**Job**
Write out the full listing again, exactly as it stands.
--- Begin Source material ---
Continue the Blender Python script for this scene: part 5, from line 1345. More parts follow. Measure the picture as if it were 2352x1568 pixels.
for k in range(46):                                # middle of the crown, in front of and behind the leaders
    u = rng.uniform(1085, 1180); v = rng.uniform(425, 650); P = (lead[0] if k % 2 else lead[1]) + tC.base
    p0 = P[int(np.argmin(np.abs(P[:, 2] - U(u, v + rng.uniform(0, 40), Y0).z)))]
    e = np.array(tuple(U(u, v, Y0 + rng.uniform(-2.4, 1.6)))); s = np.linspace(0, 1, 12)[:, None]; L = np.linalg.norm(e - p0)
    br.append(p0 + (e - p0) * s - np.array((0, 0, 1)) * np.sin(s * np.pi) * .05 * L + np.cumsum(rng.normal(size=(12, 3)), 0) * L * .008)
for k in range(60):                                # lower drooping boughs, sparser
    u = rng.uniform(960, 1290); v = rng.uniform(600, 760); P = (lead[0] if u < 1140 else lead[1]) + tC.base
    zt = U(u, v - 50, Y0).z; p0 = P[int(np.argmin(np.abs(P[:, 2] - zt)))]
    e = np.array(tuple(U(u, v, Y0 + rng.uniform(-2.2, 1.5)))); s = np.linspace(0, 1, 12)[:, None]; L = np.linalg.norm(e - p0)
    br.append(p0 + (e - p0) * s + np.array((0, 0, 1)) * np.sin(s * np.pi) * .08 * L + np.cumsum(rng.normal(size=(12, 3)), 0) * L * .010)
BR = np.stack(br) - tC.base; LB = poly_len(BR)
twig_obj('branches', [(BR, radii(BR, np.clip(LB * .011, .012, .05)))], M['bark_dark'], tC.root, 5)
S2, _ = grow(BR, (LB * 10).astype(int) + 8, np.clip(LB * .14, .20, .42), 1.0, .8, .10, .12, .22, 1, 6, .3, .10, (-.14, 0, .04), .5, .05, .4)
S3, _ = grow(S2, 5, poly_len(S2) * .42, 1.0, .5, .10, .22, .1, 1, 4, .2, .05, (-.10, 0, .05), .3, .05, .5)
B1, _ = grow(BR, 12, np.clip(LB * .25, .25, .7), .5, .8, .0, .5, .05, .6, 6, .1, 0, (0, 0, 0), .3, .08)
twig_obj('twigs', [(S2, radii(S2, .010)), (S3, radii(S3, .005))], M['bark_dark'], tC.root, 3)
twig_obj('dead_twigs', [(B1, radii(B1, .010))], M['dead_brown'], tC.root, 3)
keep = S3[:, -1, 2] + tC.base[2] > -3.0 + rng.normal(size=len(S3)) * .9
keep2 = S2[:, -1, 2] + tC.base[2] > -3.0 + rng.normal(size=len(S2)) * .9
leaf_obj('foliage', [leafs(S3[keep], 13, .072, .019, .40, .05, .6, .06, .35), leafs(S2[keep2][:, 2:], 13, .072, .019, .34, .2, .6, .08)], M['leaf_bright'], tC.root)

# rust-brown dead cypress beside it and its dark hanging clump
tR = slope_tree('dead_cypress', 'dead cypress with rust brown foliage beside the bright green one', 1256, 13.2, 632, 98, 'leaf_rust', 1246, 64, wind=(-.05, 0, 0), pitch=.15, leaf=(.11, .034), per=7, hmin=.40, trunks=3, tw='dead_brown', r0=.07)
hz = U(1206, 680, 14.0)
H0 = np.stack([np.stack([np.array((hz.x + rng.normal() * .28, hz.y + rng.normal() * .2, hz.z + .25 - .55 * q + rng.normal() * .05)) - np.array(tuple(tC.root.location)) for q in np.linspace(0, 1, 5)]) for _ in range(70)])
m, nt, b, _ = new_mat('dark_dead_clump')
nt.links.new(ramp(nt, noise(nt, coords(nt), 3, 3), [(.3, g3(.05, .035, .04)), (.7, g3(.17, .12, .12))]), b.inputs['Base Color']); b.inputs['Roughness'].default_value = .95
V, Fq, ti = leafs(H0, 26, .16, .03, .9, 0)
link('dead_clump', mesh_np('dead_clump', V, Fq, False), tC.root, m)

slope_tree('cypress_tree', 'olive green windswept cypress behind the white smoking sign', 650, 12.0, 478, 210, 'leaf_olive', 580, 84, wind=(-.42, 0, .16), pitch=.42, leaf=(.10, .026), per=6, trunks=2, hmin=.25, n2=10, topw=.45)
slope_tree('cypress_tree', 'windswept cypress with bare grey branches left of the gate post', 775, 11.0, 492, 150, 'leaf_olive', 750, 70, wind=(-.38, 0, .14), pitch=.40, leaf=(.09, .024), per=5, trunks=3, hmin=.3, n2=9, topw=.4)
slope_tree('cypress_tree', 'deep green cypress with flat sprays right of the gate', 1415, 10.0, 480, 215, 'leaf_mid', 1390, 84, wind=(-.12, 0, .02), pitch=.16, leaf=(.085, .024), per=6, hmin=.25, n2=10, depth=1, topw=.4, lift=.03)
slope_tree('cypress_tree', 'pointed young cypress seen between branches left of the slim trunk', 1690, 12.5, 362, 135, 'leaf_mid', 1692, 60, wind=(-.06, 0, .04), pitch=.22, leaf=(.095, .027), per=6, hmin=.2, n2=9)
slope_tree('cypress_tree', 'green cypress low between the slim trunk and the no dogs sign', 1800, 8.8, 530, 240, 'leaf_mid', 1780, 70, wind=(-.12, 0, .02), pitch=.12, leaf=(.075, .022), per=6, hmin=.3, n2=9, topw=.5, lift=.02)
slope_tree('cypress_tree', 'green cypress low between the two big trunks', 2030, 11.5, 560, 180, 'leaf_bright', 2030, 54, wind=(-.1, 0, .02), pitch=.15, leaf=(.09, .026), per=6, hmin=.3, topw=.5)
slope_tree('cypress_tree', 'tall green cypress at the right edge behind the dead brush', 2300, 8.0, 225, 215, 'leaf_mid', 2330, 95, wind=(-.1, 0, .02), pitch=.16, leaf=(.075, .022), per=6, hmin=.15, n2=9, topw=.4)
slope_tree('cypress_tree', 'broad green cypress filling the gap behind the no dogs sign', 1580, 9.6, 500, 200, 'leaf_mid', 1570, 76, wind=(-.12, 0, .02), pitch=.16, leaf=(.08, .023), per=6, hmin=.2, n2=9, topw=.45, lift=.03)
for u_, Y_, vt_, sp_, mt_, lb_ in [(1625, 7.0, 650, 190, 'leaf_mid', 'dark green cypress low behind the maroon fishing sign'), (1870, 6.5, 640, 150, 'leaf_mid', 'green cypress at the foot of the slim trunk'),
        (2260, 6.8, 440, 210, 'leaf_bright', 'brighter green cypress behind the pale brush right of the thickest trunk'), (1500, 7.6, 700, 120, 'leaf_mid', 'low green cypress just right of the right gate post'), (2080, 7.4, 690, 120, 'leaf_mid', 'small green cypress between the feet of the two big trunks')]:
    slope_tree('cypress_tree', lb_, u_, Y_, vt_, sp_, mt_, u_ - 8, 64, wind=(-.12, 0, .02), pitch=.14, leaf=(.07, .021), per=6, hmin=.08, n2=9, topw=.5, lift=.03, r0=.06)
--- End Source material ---
**Response**
Continue the Blender Python script for this scene: part 5, from line 1345. More parts follow. Measure the picture as if it were 2352x1568 pixels.
for k in range(46):                                # middle of the crown, in front of and behind the leaders
    u = rng.uniform(1085, 1180); v = rng.uniform(425, 650); P = (lead[0] if k % 2 else lead[1]) + tC.base
    p0 = P[int(np.argmin(np.abs(P[:, 2] - U(u, v + rng.uniform(0, 40), Y0).z)))]
    e = np.array(tuple(U(u, v, Y0 + rng.uniform(-2.4, 1.6)))); s = np.linspace(0, 1, 12)[:, None]; L = np.linalg.norm(e - p0)
    br.append(p0 + (e - p0) * s - np.array((0, 0, 1)) * np.sin(s * np.pi) * .05 * L + np.cumsum(rng.normal(size=(12, 3)), 0) * L * .008)
for k in range(60):                                # lower drooping boughs, sparser
    u = rng.uniform(960, 1290); v = rng.uniform(600, 760); P = (lead[0] if u < 1140 else lead[1]) + tC.base
    zt = U(u, v - 50, Y0).z; p0 = P[int(np.argmin(np.abs(P[:, 2] - zt)))]
    e = np.array(tuple(U(u, v, Y0 + rng.uniform(-2.2, 1.5)))); s = np.linspace(0, 1, 12)[:, None]; L = np.linalg.norm(e - p0)
    br.append(p0 + (e - p0) * s + np.array((0, 0, 1)) * np.sin(s * np.pi) * .08 * L + np.cumsum(rng.normal(size=(12, 3)), 0) * L * .010)
BR = np.stack(br) - tC.base; LB = poly_len(BR)
twig_obj('branches', [(BR, radii(BR, np.clip(LB * .011, .012, .05)))], M['bark_dark'], tC.root, 5)
S2, _ = grow(BR, (LB * 10).astype(int) + 8, np.clip(LB * .14, .20, .42), 1.0, .8, .10, .12, .22, 1, 6, .3, .10, (-.14, 0, .04), .5, .05, .4)
S3, _ = grow(S2, 5, poly_len(S2) * .42, 1.0, .5, .10, .22, .1, 1, 4, .2, .05, (-.10, 0, .05), .3, .05, .5)
B1, _ = grow(BR, 12, np.clip(LB * .25, .25, .7), .5, .8, .0, .5, .05, .6, 6, .1, 0, (0, 0, 0), .3, .08)
twig_obj('twigs', [(S2, radii(S2, .010)), (S3, radii(S3, .005))], M['bark_dark'], tC.root, 3)
twig_obj('dead_twigs', [(B1, radii(B1, .010))], M['dead_brown'], tC.root, 3)
keep = S3[:, -1, 2] + tC.base[2] > -3.0 + rng.normal(size=len(S3)) * .9
keep2 = S2[:, -1, 2] + tC.base[2] > -3.0 + rng.normal(size=len(S2)) * .9
leaf_obj('foliage', [leafs(S3[keep], 13, .072, .019, .40, .05, .6, .06, .35), leafs(S2[keep2][:, 2:], 13, .072, .019, .34, .2, .6, .08)], M['leaf_bright'], tC.root)

# rust-brown dead cypress beside it and its dark hanging clump
tR = slope_tree('dead_cypress', 'dead cypress with rust brown foliage beside the bright green one', 1256, 13.2, 632, 98, 'leaf_rust', 1246, 64, wind=(-.05, 0, 0), pitch=.15, leaf=(.11, .034), per=7, hmin=.40, trunks=3, tw='dead_brown', r0=.07)
hz = U(1206, 680, 14.0)
H0 = np.stack([np.stack([np.array((hz.x + rng.normal() * .28, hz.y + rng.normal() * .2, hz.z + .25 - .55 * q + rng.normal() * .05)) - np.array(tuple(tC.root.location)) for q in np.linspace(0, 1, 5)]) for _ in range(70)])
m, nt, b, _ = new_mat('dark_dead_clump')
nt.links.new(ramp(nt, noise(nt, coords(nt), 3, 3), [(.3, g3(.05, .035, .04)), (.7, g3(.17, .12, .12))]), b.inputs['Base Color']); b.inputs['Roughness'].default_value = .95
V, Fq, ti = leafs(H0, 26, .16, .03, .9, 0)
link('dead_clump', mesh_np('dead_clump', V, Fq, False), tC.root, m)

slope_tree('cypress_tree', 'olive green windswept cypress behind the white smoking sign', 650, 12.0, 478, 210, 'leaf_olive', 580, 84, wind=(-.42, 0, .16), pitch=.42, leaf=(.10, .026), per=6, trunks=2, hmin=.25, n2=10, topw=.45)
slope_tree('cypress_tree', 'windswept cypress with bare grey branches left of the gate post', 775, 11.0, 492, 150, 'leaf_olive', 750, 70, wind=(-.38, 0, .14), pitch=.40, leaf=(.09, .024), per=5, trunks=3, hmin=.3, n2=9, topw=.4)
slope_tree('cypress_tree', 'deep green cypress with flat sprays right of the gate', 1415, 10.0, 480, 215, 'leaf_mid', 1390, 84, wind=(-.12, 0, .02), pitch=.16, leaf=(.085, .024), per=6, hmin=.25, n2=10, depth=1, topw=.4, lift=.03)
slope_tree('cypress_tree', 'pointed young cypress seen between branches left of the slim trunk', 1690, 12.5, 362, 135, 'leaf_mid', 1692, 60, wind=(-.06, 0, .04), pitch=.22, leaf=(.095, .027), per=6, hmin=.2, n2=9)
slope_tree('cypress_tree', 'green cypress low between the slim trunk and the no dogs sign', 1800, 8.8, 530, 240, 'leaf_mid', 1780, 70, wind=(-.12, 0, .02), pitch=.12, leaf=(.075, .022), per=6, hmin=.3, n2=9, topw=.5, lift=.02)
slope_tree('cypress_tree', 'green cypress low between the two big trunks', 2030, 11.5, 560, 180, 'leaf_bright', 2030, 54, wind=(-.1, 0, .02), pitch=.15, leaf=(.09, .026), per=6, hmin=.3, topw=.5)
slope_tree('cypress_tree', 'tall green cypress at the right edge behind the dead brush', 2300, 8.0, 225, 215, 'leaf_mid', 2330, 95, wind=(-.1, 0, .02), pitch=.16, leaf=(.075, .022), per=6, hmin=.15, n2=9, topw=.4)
slope_tree('cypress_tree', 'broad green cypress filling the gap behind the no dogs sign', 1580, 9.6, 500, 200, 'leaf_mid', 1570, 76, wind=(-.12, 0, .02), pitch=.16, leaf=(.08, .023), per=6, hmin=.2, n2=9, topw=.45, lift=.03)
for u_, Y_, vt_, sp_, mt_, lb_ in [(1625, 7.0, 650, 190, 'leaf_mid', 'dark green cypress low behind the maroon fishing sign'), (1870, 6.5, 640, 150, 'leaf_mid', 'green cypress at the foot of the slim trunk'),
        (2260, 6.8, 440, 210, 'leaf_bright', 'brighter green cypress behind the pale brush right of the thickest trunk'), (1500, 7.6, 700, 120, 'leaf_mid', 'low green cypress just right of the right gate post'), (2080, 7.4, 690, 120, 'leaf_mid', 'small green cypress between the feet of the two big trunks')]:
    slope_tree('cypress_tree', lb_, u_, Y_, vt_, sp_, mt_, u_ - 8, 64, wind=(-.12, 0, .02), pitch=.14, leaf=(.07, .021), per=6, hmin=.08, n2=9, topw=.5, lift=.03, r0=.06)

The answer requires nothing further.